At age 20, Nascimento moved to Belo Horizonte, the capital of Minas Gerais, where he and a group of friends and collaborators—including Fernando Brant, Beto Guedes, Lô and Márcio Borges, Toninho Horta, and Wagner Tiso—forged their own sophisticated takes on Brazilian pop. That ingenuity was famously immortalized in Nascimento and Lô Borges’s 1972 masterpiece, Clube da Esquina. Nascimento released several albums over the following years, including Native Dancer (1974), a joint album with Wayne Shorter, and Minas (1975), for EMI Records. By 1976, he was ready for something different.

Merch for this release:
2 x Vinyl LP

On Maria Maria, he worked alongside one of his closest creative partners, the poet and lyricist Fernando Brant. Nascimento wrote the majority of instrumentals while Brant penned the verse. For the title song, inspired by folk stories about Black women of the countryside, the pair worked on the lyrics together. The result is a set of sweet acoustic songs, fleshed out bu Naná Vasconcelos on percussion and effects and Paulo Moura on sax. The arrangements are so delicate, they feel like they could blow away in the breeze. Take the title track, which consists primarily of guitarist Toninho Horta’s gently plucked acoustic guitar and Nascimento’s sweet, memorable vocal melody. (Fans of Brazilian music might detect similarities to the music of Seu Jorge, who has cited Nascimento as an inspiration.) “Pilar (Do Pilá)” has a light samba rhythm, and the spirit of Sergio Mendes can be felt vibrating in the harmonies of “Trabalhos (Essa Voz).”

Photograph by Jose Couto

“Both projects [Maria Maria and Ultimo Trem] were gigantic productions,” says Nascimento. “Many people in the studio, a great orchestra, technicians and everything else. I remember that we called musicians of different styles, different parts of the country, and different ages. But, they were the best at that time, very professional. It was just creativity, friendship, and love.”

Merch for this release:
2 x Vinyl LP

Maria Maria also incorporates a few unexpected elements, like spoken word passages and wildlife sounds. There are moments of stark human anguish: a voice crying out under the sound of a whip striking human flesh accompanies harrowing moments in the ballet’s narrative, reminding people of the terrible sins of Brazilian history. Other songs are fueled by ambitious conceits: “Santos Católicos X Candomblé (Catholic Saints vs Candomble)” uses indigenous music to reflect the regional battle between African and European religions.

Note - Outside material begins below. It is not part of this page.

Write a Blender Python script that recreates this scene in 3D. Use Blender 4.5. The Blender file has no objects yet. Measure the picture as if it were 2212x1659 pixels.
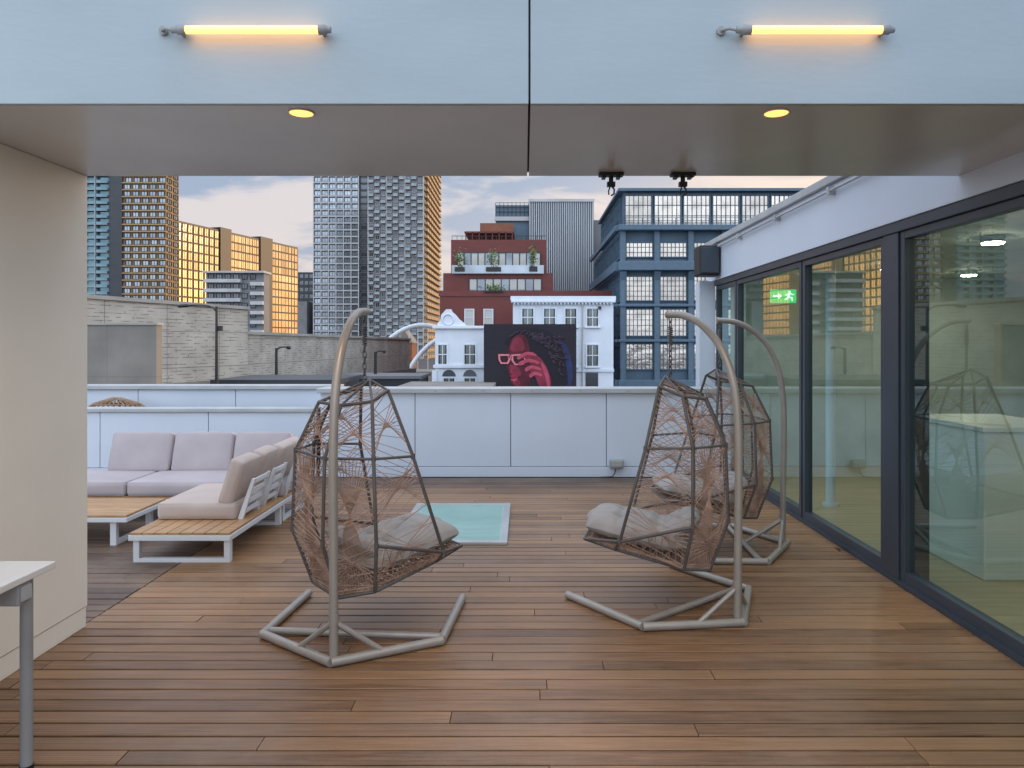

The ballet was performed by the dance company Grupo Corpo under the direction of its Argentinian choreographer Oscar Araiz, and premiered in the main theater of the Belo Horizonte Palacio das Artes in 1976. Five years later, Nascimento followed up Maria Maria with Ultimo Trem, about the closing of a railroad line that connected the mining communities within the Minas Gerais state to the coastal cities of Rio and São Paulo. Both releases were first reissued by Far Out as a double CD set in 2004, but the new reissue brings Maria Maria to vinyl for the first time. (There are plans to release Ultimo Trem on wax as well.) “I’d always wanted to do it on vinyl,” Davis says. “It’s a beautiful record.” And now, it’s available for a new audience to discover, bolstering its legacy, and ensuring that a vital corner of Nascimento’s career is protected, and that a tragic part of Brazilian history is never forgotten.